Ce « je ne sais quoi que les années ne sauroient enlever et qui est préférable à la plus grande beauté, » Mme de Maintenon le conserva en effet jusque dans les dernières années de sa vie. « Il y a longtemps qu’on ne m’avait parlé de mes yeux, » écrivait-elle avec enjouement à l’âge de quatre-vingts ans : c’est donc qu’on lui en parlait encore. Jusqu’à la fin, elle inspira des attachemens passionnés. Il est vrai que c’était aux religieuses et aux demoiselles de Saint-Cyr. A travers les Souvenirs et surtout les lettres de Mme d’Aumale (dont Lavallée a publié quelques-unes), nous verrons quel prix celles-ci attachaient aux moindres marques de sa faveur et de son affection.
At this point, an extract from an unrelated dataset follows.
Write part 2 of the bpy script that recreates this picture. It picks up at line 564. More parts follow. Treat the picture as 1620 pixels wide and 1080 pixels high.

Nous y verrons aussi combien elle savait se faire aimer des enfans dont elle vécut environnée jusqu’à ses derniers momens. Or nul âge n’est aussi sensible au charme que l’enfance, et ne sait mieux reconnaître sous les rides de la triste vieillesse les traits de la primitive beauté. Dans cette étude sur celle qui fut sa secrétaire et sa compagne dévouée, Mme de Maintenon apparaîtra donc sinon de face, du moins de profil, sous un jour peut-être un peu nouveau. C’en sera, je l’espère, assez pour exciter quelque intérêt et pour justifier l’entreprise de replacer, non pas assurément sur un piédestal, mais sur un socle à la mesure de sa taille, cette figurine du grand siècle.


I

Marie-Jeanne d’Aumale naquit au mois de juillet 1683 (son acte de baptême est du 4), à Vergie, petit village de Picardie.